[Records from a data source]

+++

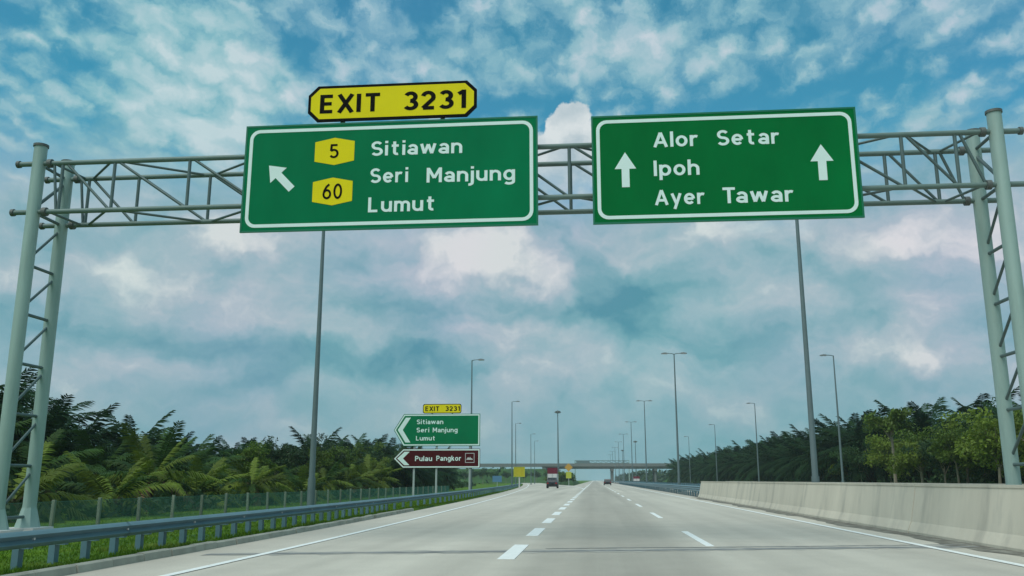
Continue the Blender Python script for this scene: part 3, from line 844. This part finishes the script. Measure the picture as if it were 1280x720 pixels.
# ------------------------------------------------------------------ lamp posts
def lamp(kind, h=15.0):
    t = thing('lamp_post', '', 'lamp post')
    MB().tube((0, 0, 0), (0, 0, h), 0.135, 0.06, 14).build('pole', M_LAMP, t, smooth=True)
    MB().tube((0, 0, 0), (0, 0, 1.5), 0.16, 0.16, 14).build('base_sleeve', M_LAMP, t, smooth=True)
    MB().box(-.24, .24, -.24, .24, -.2, .04).build('base_plate', M_CONC, t)
    for s in ((1, -1) if kind == 2 else (1,)):
        MB().path([(0, 0, h - .05), (s * .25, 0, h + .04), (s * .8, 0, h + .07)], 0.045).build('arm', M_LAMP, t, smooth=True)
        hd = MB(); hd.prism_xz([(s * .7, h), (s * .75, h + .13), (s * 1.05, h + .16), (s * 1.4, h + .08), (s * 1.42, h)], -.17, .17)
        hd = hd.build('lamp_head', M_LHEAD, t)
        MB().box(min(s * .8, s * 1.32), max(s * .8, s * 1.32), -.12, .12, h - .03, h + .001).build('lens', M_LENS, hd)
    return t
single = lamp(1); double = lamp(2)
def place(proto, i, loc, rz, label, group, sc_=1.0):
    o = proto if not proto.get('used') else copy_tree(proto)
    proto['used'] = 1
    o.location = loc; o.rotation_euler = (0, 0, rz); o.scale = (1, 1, sc_)
    o['label'] = label; o['group'] = group
    return o
for i, Y in enumerate([38, 98, 158, 216, 274, 330, 386, 440, 500]):
    place(double, i, (9.05, Y, 0), 0, 'double-armed lamp post in the median, %s of its row' % ORD[i], 'median lamp posts')
for i, (X, Y) in enumerate([(-11.85, 37), (-13.5, 98), (-14.0, 153), (-18.6, 213), (-18.4, 262), (-20.5, 310)]):
    place(single, i, (X, Y, zg(X, Y)), 0, 'single-armed lamp post on the left verge, %s of its row' % ORD[i], 'left verge lamp posts', 14.6 / 15)
for i, (X, Y) in enumerate([(25.9, 97), (28.0, 157), (29.0, 217), (29.0, 277)]):
    place(single, i, (X, Y, zg(X, Y)), math.pi, 'single-armed lamp post beyond the opposite carriageway, %s of its row' % ORD[i], 'right side lamp posts', 14.6 / 15)
for p_ in (single, double):
    for o in bpy.data.objects:
        if 'used' in o: del o['used']
def high_mast(label, X, Y, h):
    t = thing('high_mast_light', label, 'light mast', (X, Y, -.1), group='high mast lights')
    MB().tube((X, Y, -.1), (X, Y, h), 0.42, 0.17, 12).build('mast', M_LAMP, t, smooth=True)
    MB().tube((X, Y, h - .2), (X, Y, h + .5), 0.5, 0.25, 12).build('crown_cap', M_BOLT, t)
    for k in range(8):
        a = 2 * math.pi * k / 8
        MB().tube((X + 1.1 * math.cos(a), Y + 1.1 * math.sin(a), h - .55), (X + .8 * math.cos(a), Y + .8 * math.sin(a), h + .1), 0.42, 0.2, 8).build('floodlight', M_BOLT, t)
    MB().tube((X, Y, h + .05), (X, Y, h + .15), 1.15, 1.15, 14).build('ring', M_BOLT, t)
high_mast('tall light mast with round head left of the overpass centre', -15.1, 380, 30)
high_mast('faraway light mast with round head right of the overpass centre', 27.6, 600, 26.5)
high_mast('faintest light mast, behind the overpass beside the median lamps', 23.7, 750, 25.5)

# ------------------------------------------------------------------ overpass
ov = thing('overpass', 'concrete overpass crossing the expressway far ahead', 'bridge', (8.9, 440, 0))
MB().box(-24, 41, 433.5, 448.5, BZ + 1.25, BZ + 1.55).build('deck', M_BRIDGE, ov)
for k in range(6):
    Y = 434.6 + 2.55 * k
    MB().box(-23.5, 40.5, Y - .3, Y + .3, BZ + .02, BZ + 1.245).build('girder', M_GIRD, ov)
for Y, a, b in ((433.3, -90, 60), (448.5, -90, 60)):
    MB().box(a, b, Y - .12, Y + .12, BZ + 1.0, BZ + 2.45).build('parapet', M_BRIDGE, ov)
for X in (8.6, 29.3):
    for Y in (436, 441, 446):
        MB().tube((X, Y, -.2), (X, Y, BZ - 1.0), 0.65, n=14).build('pier', M_BRIDGE, ov, smooth=True)
    MB().box(X - .8, X + .8, 434, 448, BZ - 1.0, BZ).build('pier_cap', M_BRIDGE, ov)
MB().box(-25, -23.2, 433.6, 448.4, BZ - 1.5, BZ + 1.24).build('abutment', M_BRIDGE, ov)
MB().box(40, 41.5, 433.6, 448.4, BZ - 1.5, BZ + 1.24).build('abutment', M_BRIDGE, ov)

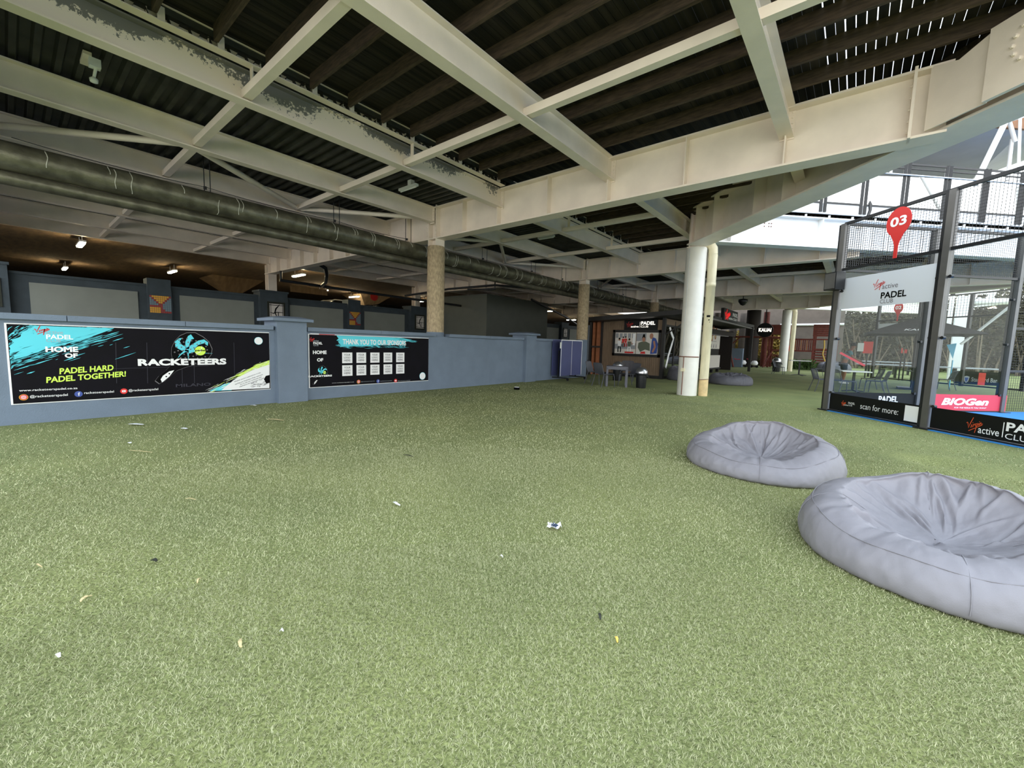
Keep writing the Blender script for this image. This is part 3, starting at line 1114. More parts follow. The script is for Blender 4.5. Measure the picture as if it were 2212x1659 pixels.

+++

__Task objective__
Repeat all of the data above word for word, minus the pictures.

__Correct output__
Continue the Blender Python script for this scene: part 3, from line 844. This part finishes the script. Measure the picture as if it were 1280x720 pixels.
# ------------------------------------------------------------------ lamp posts
def lamp(kind, h=15.0):
    t = thing('lamp_post', '', 'lamp post')
    MB().tube((0, 0, 0), (0, 0, h), 0.135, 0.06, 14).build('pole', M_LAMP, t, smooth=True)
    MB().tube((0, 0, 0), (0, 0, 1.5), 0.16, 0.16, 14).build('base_sleeve', M_LAMP, t, smooth=True)
    MB().box(-.24, .24, -.24, .24, -.2, .04).build('base_plate', M_CONC, t)
    for s in ((1, -1) if kind == 2 else (1,)):
        MB().path([(0, 0, h - .05), (s * .25, 0, h + .04), (s * .8, 0, h + .07)], 0.045).build('arm', M_LAMP, t, smooth=True)
        hd = MB(); hd.prism_xz([(s * .7, h), (s * .75, h + .13), (s * 1.05, h + .16), (s * 1.4, h + .08), (s * 1.42, h)], -.17, .17)
        hd = hd.build('lamp_head', M_LHEAD, t)
        MB().box(min(s * .8, s * 1.32), max(s * .8, s * 1.32), -.12, .12, h - .03, h + .001).build('lens', M_LENS, hd)
    return t
single = lamp(1); double = lamp(2)
def place(proto, i, loc, rz, label, group, sc_=1.0):
    o = proto if not proto.get('used') else copy_tree(proto)
    proto['used'] = 1
    o.location = loc; o.rotation_euler = (0, 0, rz); o.scale = (1, 1, sc_)
    o['label'] = label; o['group'] = group
    return o
for i, Y in enumerate([38, 98, 158, 216, 274, 330, 386, 440, 500]):
    place(double, i, (9.05, Y, 0), 0, 'double-armed lamp post in the median, %s of its row' % ORD[i], 'median lamp posts')
for i, (X, Y) in enumerate([(-11.85, 37), (-13.5, 98), (-14.0, 153), (-18.6, 213), (-18.4, 262), (-20.5, 310)]):
    place(single, i, (X, Y, zg(X, Y)), 0, 'single-armed lamp post on the left verge, %s of its row' % ORD[i], 'left verge lamp posts', 14.6 / 15)
for i, (X, Y) in enumerate([(25.9, 97), (28.0, 157), (29.0, 217), (29.0, 277)]):
    place(single, i, (X, Y, zg(X, Y)), math.pi, 'single-armed lamp post beyond the opposite carriageway, %s of its row' % ORD[i], 'right side lamp posts', 14.6 / 15)
for p_ in (single, double):
    for o in bpy.data.objects:
        if 'used' in o: del o['used']
def high_mast(label, X, Y, h):
    t = thing('high_mast_light', label, 'light mast', (X, Y, -.1), group='high mast lights')
    MB().tube((X, Y, -.1), (X, Y, h), 0.42, 0.17, 12).build('mast', M_LAMP, t, smooth=True)
    MB().tube((X, Y, h - .2), (X, Y, h + .5), 0.5, 0.25, 12).build('crown_cap', M_BOLT, t)
    for k in range(8):
        a = 2 * math.pi * k / 8
        MB().tube((X + 1.1 * math.cos(a), Y + 1.1 * math.sin(a), h - .55), (X + .8 * math.cos(a), Y + .8 * math.sin(a), h + .1), 0.42, 0.2, 8).build('floodlight', M_BOLT, t)
    MB().tube((X, Y, h + .05), (X, Y, h + .15), 1.15, 1.15, 14).build('ring', M_BOLT, t)
high_mast('tall light mast with round head left of the overpass centre', -15.1, 380, 30)
high_mast('faraway light mast with round head right of the overpass centre', 27.6, 600, 26.5)
high_mast('faintest light mast, behind the overpass beside the median lamps', 23.7, 750, 25.5)

# ------------------------------------------------------------------ overpass
ov = thing('overpass', 'concrete overpass crossing the expressway far ahead', 'bridge', (8.9, 440, 0))
MB().box(-24, 41, 433.5, 448.5, BZ + 1.25, BZ + 1.55).build('deck', M_BRIDGE, ov)
for k in range(6):
    Y = 434.6 + 2.55 * k
    MB().box(-23.5, 40.5, Y - .3, Y + .3, BZ + .02, BZ + 1.245).build('girder', M_GIRD, ov)
for Y, a, b in ((433.3, -90, 60), (448.5, -90, 60)):
    MB().box(a, b, Y - .12, Y + .12, BZ + 1.0, BZ + 2.45).build('parapet', M_BRIDGE, ov)
for X in (8.6, 29.3):
    for Y in (436, 441, 446):
        MB().tube((X, Y, -.2), (X, Y, BZ - 1.0), 0.65, n=14).build('pier', M_BRIDGE, ov, smooth=True)
    MB().box(X - .8, X + .8, 434, 448, BZ - 1.0, BZ).build('pier_cap', M_BRIDGE, ov)
MB().box(-25, -23.2, 433.6, 448.4, BZ - 1.5, BZ + 1.24).build('abutment', M_BRIDGE, ov)
MB().box(40, 41.5, 433.6, 448.4, BZ - 1.5, BZ + 1.24).build('abutment', M_BRIDGE, ov)

Keep writing the Blender script for this image. This is part 3, starting at line 1114. More parts follow. The script is for Blender 4.5. Measure the picture as if it were 2212x1659 pixels.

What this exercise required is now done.